Friday, March 22, 2013

Caddie Controversies at Masters of Yore

Two stories I recently stumbled across about caddie controversies at The Masters. First, at the 1971 Masters, Bob Murphy was near the lead when, in the second round, he double-bogied the 16th hole and fell down the leaderboard.

What did he do when the round was over? Murphy went to the press tent and blamed it all on his caddie.

"I thought it was a 7-iron shot, and my caddie told me it as a 6(-iron)," Murphy said. Murphy hit the 6-iron, and flew the green. "That was the third time in two rounds he has given me bad advice. What I told him couldn't be printed in a newspaper."

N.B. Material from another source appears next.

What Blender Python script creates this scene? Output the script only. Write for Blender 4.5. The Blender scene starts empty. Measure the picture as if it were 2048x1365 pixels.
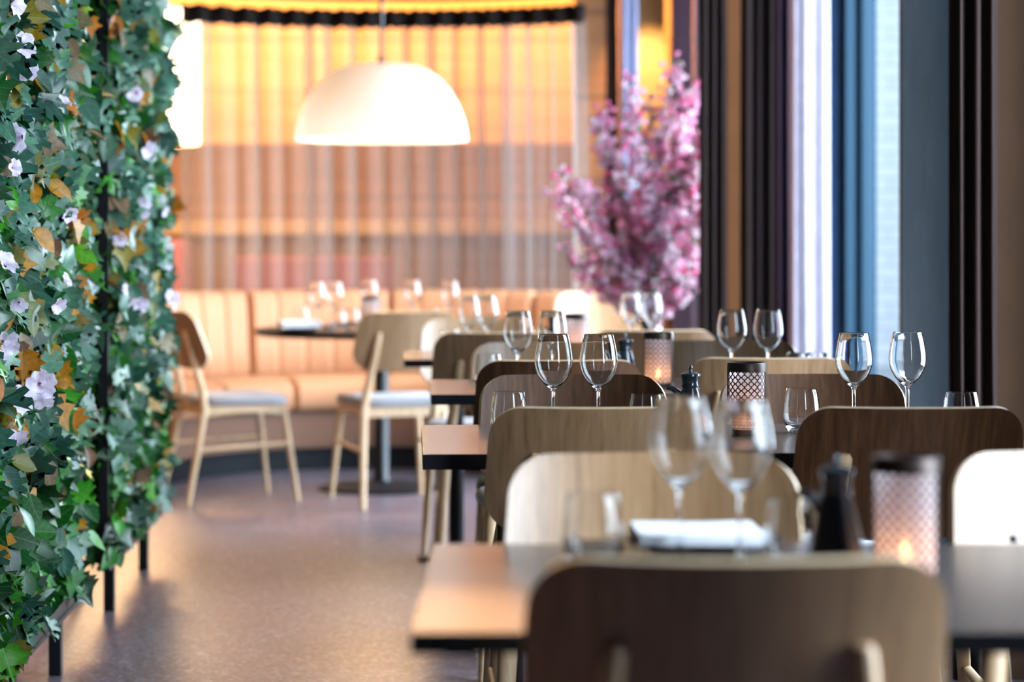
import bpy, math, random
from mathutils import Vector, Matrix
PI = math.pi
S = bpy.context.scene
COL = S.collection
random.seed(7)

# ------------------------------------------------------------------ camera
CAM_H = 1.19
cd = bpy.data.cameras.new('camera'); cam = bpy.data.objects.new('camera', cd); COL.objects.link(cam)
cam.location = (0, 0, CAM_H); cam.rotation_euler = (PI/2, 0, 0)
cd.sensor_width = 36; cd.lens = 85.0; cd.shift_y = -213.5/2048
cd.clip_start = 0.05; cd.clip_end = 200
cd.dof.use_dof = True; cd.dof.focus_distance = 5.35; cd.dof.aperture_fstop = 2.5
S.camera = cam

# ------------------------------------------------------------------ world, daylight, exposure
w = bpy.data.worlds.new('world'); S.world = w; w.use_nodes = True
bg = w.node_tree.nodes['Background']; bg.inputs[0].default_value = (0.72, 0.86, 1.0, 1); bg.inputs[1].default_value = 1.35
def light(name, kind, loc, energy, color, rot=(0, 0, 0), **kw):
    l = bpy.data.lights.new(name, kind); l.energy = energy; l.color = color
    for k, v in kw.items(): setattr(l, k, v)
    o = bpy.data.objects.new(name, l); o.location = loc; o.rotation_euler = rot; COL.objects.link(o)
    return o
DAY = (0.80, 0.90, 1.0); WARM = (1.0, 0.66, 0.36)
light('sun', 'SUN', (0, 0, 9), .5, (1.0, 0.97, 0.93), rot=(math.radians(50), 0, math.radians(-12)), angle=0.02)
# the sky's daylight coming through the street windows on the right
light('daylight', 'AREA', (2.9, 7.0, 2.1), 4900, DAY, rot=(0, math.radians(90), 0), shape='RECTANGLE', size=3.6, size_y=19.0)
# warm house lights in the ceiling, then warm lamps added for effect
for (x, y, e) in ((-0.72, 6.8, 12), (-2.35, 10.2, 30)):
    light('warm_spot', 'SPOT', (x, y, 2.82), e*2.2, WARM, spot_size=math.radians(75), spot_blend=0.6, shadow_soft_size=0.05)
light('warm_spot', 'SPOT', (-.20, 2.74, 2.82), 1500, (1, .62, .26), spot_size=math.radians(21), spot_blend=1.0, shadow_soft_size=0.04)  # added narrow lamp, stands in for the golden reflection on the nearest table corner
light('added_warm_light', 'POINT', (-2.7, 9.7, 1.65), 42, (1, .58, .26), shadow_soft_size=.10)  # added lamp out of view, warms the chair backs from the left
S.view_settings.view_transform = 'Standard'; S.view_settings.look = 'None'
S.view_settings.exposure = 0.56; S.view_settings.gamma = 1.0; S.view_settings.use_curve_mapping = False
S.cycles.use_denoising = True
S.cycles.max_bounces = 10; S.cycles.transparent_max_bounces = 24; S.cycles.transmission_bounces = 10
S.cycles.diffuse_bounces = 4; S.cycles.glossy_bounces = 5
S.cycles.caustics_reflective = False; S.cycles.caustics_refractive = False
S.cycles.sample_clamp_indirect = 5.0; S.cycles.sample_clamp_direct = 0

# ------------------------------------------------------------------ materials
def mat(name, color=(.5, .5, .5), rough=.5, metal=0.0, **kw):
    m = bpy.data.materials.new(name); m.use_nodes = True
    b = m.node_tree.nodes['Principled BSDF']
    b.inputs['Base Color'].default_value = (*color, 1); b.inputs['Roughness'].default_value = rough
    b.inputs['Metallic'].default_value = metal
    for k, v in kw.items(): b.inputs[k.replace('_', ' ')].default_value = v
    m.diffuse_color = (*color, 1)
    return m
def N(m, t, **kw):
    n = m.node_tree.nodes.new(t)
    for k, v in kw.items(): setattr(n, k, v)
    return n
def L(m, a, b): m.node_tree.links.new(a, b)
def ramp(m, stops, fac):
    r = N(m, 'ShaderNodeValToRGB'); e = r.color_ramp.elements
    while len(e) < len(stops): e.new(0.5)
    for i, (p, c) in enumerate(stops): e[i].position = p; e[i].color = (*c, 1)
    L(m, fac, r.inputs[0]); return r
def bsdf(m): return m.node_tree.nodes['Principled BSDF']
def bump(m, h, s=.3, d=.002):
    b = N(m, 'ShaderNodeBump'); b.inputs['Strength'].default_value = s; b.inputs['Distance'].default_value = d
    L(m, h, b.inputs['Height']); L(m, b.outputs[0], bsdf(m).inputs['Normal'])
def coords(m, scale, rot=(0, 0, 0), out='Object'):
    tc = N(m, 'ShaderNodeTexCoord'); mp = N(m, 'ShaderNodeMapping')
    mp.inputs['Scale'].default_value = scale; mp.inputs['Rotation'].default_value = rot
    L(m, tc.outputs[out], mp.inputs[0]); return mp.outputs[0]
def noise(m, vec, scale=1, detail=4, rough=.6, dist=0):
    n = N(m, 'ShaderNodeTexNoise'); n.inputs['Scale'].default_value = scale; n.inputs['Detail'].default_value = detail
    n.inputs['Roughness'].default_value = rough; n.inputs['Distortion'].default_value = dist
    L(m, vec, n.inputs['Vector']); return n.outputs[0]
def wood(name, c1, c2, c3, scale=(60, 60, 2.2), rough=.42, figure=True, **kw):
    m = mat(name, c2, rough, **kw)
    n1 = noise(m, coords(m, scale), 1, 5, .62, .3)
    r = ramp(m, [(.3, c1), (.5, c2), (.72, c3)], n1)
    n2 = noise(m, coords(m, (9, 9, .9)), 1, 2, .5, 1.2)
    mx = N(m, 'ShaderNodeMix', data_type='RGBA', blend_type='MULTIPLY')
    r2 = ramp(m, [(.35, (.72, .70, .68)), (.6, (1, 1, 1))], n2)
    mx.inputs[0].default_value = .8 if figure else .3
    L(m, r.outputs[0], mx.inputs[6]); L(m, r2.outputs[0], mx.inputs[7]); L(m, mx.outputs[2], bsdf(m).inputs['Base Color'])
    bump(m, n1, .12, .001)
    return m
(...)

Remember, all the caddies at this time (1971) were employed by Augusta National Golf Club; they were all black (blacks couldn't join the club or play at the club in these blatantly racist times, but the club would deign to hire them as caddies or cooks or cleaners); and they were assigned to players.

At this time, golfers couldn't bring their own caddies; they were assigned an Augusta caddie. Murphy's Augusta caddie was Arthur "Sweet" Young, and Sweet was in no mood to take the brunt of Murphy's complaining.

Speaking to the media himself after the round, Sweet said this: "I don't think the mistake was mine. He's the man making his money at this game. He knows how hard he wants to hit the ball. I don't. A man can jump at the ball or hit it cozy. I didn't give him the wrong club. He just hit it too hard. I would do the same thing again."

Unsurprisingly, other caddies sided with Sweet. Jack Nicklaus' Augusta caddie was a man named Willie Peterson, and he said this of Murphy's criticism: "It's unfair. Nicklaus and me put our heads together, but Nicklaus makes the decisions. We don't have no trouble."

It's important to note that at this time in golf history, the golfers were way more indepedent in the golf-caddie relationship than they are today. Most of the big stars did their own yardages, pulled their own clubs. The caddies were there to offer advice if asked, and lug the bag.

Fast forward two years to the 1973 Masters, when another caddie controversy was, in the AP's words, "ignited by a 120-pound pepperpot from Puerto Rico," Chi Chi Rodriguez.

Chi Chi wasn't happy about having to use Augusta caddies rather than his regular Tour caddie because, he alleged, Augusta gave the best caddies to the star players (Nicklaus, Palmer, et.al.).

"They get the more knowledgeable caddies," Rodriguez said. "We should be allowed to use our tour caddies, or at least have a blind draw."

Jack Nicklaus and Arnold Palmer were asked to respond. Both said it didn't matter, because they made all the decisions for themselves anyway. Which isn't exactly a denial that they were being given the better caddies.

Arnie shot a 77 the day of Chi Chi's complaint, so maybe Palmer should have let his caddie make a few decisions that day!

Leading up to the 1973 Masters, eighteen United States congressmen "demanded" that Augusta issue a special invitation to Lee Elder, who is black, because no black player had ever played the Masters to that point. Controversy - the caddie kind, the political kind - is nothing new at The Masters.

(Lee Elder became the first black golfer to play The Masters in 1975. But it wasn't until 1982 that Chi Chi got his wish and Augusta allowed Masters golfers the option of using their own caddies. Today, all of them do, if they have a regular caddie of their own.)